Back in the third tier, Russell continued to oversee the exponential growth of Tranmere Rovers. A revamped Prenton Park, possessed of concrete foundations, more comfortable amenities and additional turnstiles, was able to host 20,996 in February 1968 for an FA Cup fourth round replay with Coventry City. Tranmere won 2-0 with goals from Yardley and George Hudson, earning a date with Everton at Goodison Park.

Rovers didn’t manage to trouble their mighty neighbours, losing by two unanswered goals, but Russell lead them into battle before 61,982 spectators, the largest crowd that had ever assembled for a Tranmere Rovers match to that point in time. His vision had been realised. His decision to drop down and manage Tranmere had been vindicated. Rovers were dining at the top table.

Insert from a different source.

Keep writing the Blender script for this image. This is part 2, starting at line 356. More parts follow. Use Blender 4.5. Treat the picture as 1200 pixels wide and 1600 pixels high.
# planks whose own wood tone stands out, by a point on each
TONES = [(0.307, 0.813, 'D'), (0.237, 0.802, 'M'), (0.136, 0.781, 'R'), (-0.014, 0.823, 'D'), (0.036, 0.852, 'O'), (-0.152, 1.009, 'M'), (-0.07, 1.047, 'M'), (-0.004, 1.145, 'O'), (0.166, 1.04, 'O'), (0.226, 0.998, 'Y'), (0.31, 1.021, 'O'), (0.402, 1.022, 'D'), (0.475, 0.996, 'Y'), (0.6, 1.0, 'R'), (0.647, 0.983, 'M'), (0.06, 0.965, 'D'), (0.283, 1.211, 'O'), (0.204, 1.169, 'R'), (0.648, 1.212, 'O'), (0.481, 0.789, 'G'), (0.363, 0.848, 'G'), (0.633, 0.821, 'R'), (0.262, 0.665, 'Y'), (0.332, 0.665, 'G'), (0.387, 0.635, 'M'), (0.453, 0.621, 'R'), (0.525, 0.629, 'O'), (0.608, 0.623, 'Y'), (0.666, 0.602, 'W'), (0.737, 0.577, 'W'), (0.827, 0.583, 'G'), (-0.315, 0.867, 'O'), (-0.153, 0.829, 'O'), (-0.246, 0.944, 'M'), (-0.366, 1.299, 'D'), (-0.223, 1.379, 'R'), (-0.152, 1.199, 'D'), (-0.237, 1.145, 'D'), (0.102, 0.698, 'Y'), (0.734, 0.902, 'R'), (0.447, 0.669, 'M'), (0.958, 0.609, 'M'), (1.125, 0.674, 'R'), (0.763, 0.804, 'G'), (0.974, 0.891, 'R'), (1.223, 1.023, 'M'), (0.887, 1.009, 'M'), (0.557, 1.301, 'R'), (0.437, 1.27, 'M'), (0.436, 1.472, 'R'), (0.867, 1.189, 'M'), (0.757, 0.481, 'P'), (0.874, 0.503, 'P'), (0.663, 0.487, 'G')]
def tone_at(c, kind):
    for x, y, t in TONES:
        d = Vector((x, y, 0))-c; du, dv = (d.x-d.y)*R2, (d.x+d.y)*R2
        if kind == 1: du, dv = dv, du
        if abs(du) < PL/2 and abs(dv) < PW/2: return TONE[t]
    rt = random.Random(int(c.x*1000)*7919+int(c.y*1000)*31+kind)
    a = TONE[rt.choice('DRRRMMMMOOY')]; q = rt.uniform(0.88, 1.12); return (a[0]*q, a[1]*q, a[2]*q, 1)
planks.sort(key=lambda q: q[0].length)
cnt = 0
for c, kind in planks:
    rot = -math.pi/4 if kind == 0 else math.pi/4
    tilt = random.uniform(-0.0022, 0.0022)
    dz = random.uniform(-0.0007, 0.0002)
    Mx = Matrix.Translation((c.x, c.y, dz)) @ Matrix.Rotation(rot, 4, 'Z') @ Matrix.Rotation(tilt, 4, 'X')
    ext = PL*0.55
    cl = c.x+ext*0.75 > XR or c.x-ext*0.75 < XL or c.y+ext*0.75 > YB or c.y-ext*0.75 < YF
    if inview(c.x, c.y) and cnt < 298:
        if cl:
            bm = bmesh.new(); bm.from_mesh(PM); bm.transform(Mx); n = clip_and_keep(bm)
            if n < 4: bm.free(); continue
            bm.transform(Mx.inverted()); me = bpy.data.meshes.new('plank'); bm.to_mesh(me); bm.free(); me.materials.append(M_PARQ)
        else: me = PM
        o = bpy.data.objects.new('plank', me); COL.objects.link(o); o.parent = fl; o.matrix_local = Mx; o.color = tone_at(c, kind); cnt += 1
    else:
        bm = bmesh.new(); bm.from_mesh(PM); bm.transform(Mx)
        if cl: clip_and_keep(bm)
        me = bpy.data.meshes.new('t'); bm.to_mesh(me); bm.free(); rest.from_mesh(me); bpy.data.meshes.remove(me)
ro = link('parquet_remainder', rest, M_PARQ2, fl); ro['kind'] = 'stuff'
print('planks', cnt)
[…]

Dave Russell, Sean Fallon, Jock Stein and the Lisbon Lions of Celtic

Russell also played an influential role within the Scottish Football Association, specifically with regard to its coaching curriculum. Dave developed and delivered coaching courses, sharing his expertise with future generations.

During one famous session, he expounded profusely on the virtues of a 4-2-4 formation, noting how Brazil used it to great effect. One passionate note-taker that day was Sean Fallon, assistant to Jock Stein when Celtic won the European Cup in 1967.

The formation they used to beat Internazionale in the Lisbon final? Why, 4-2-4, of course. Such was the insurrectionist spirit and innovative tinkering of Tranmere Rovers in the 1960s.

The passing of a flame - from Dave Russell to Johnny King at Tranmere Rovers

Russell had a similar influence on Johnny King, his captain for large spells at Tranmere. Russell stepped aside in 1969, becoming the club’s general manager, and King, his chief on-field lieutenant, became Rovers manager six years later. King resuscitated many of the values and ideas that Russell had inculcated in Birkenhead.

Johnny took the flame that Russell lit and promptly turned it into a roaring inferno, the apprentice outshining the teacher through charisma and silverware. There’s no telling where Tranmere Rovers may be without these men.

Russell left the club for good in 1978. He enjoyed a great affinity with Birkenhead, where he settled and eventually died in June 2000, aged 86. A few months before his passing, Tranmere played against Leicester City in the League Cup final, attended by 74,313.

It took thirty-two years, but the record attendance for Rovers match, hitherto authored by Russell at Goodison Park, was finally broken. The old Scot would have been proud, just as he would have been to witness Mellon’s renaissance in the new millennium.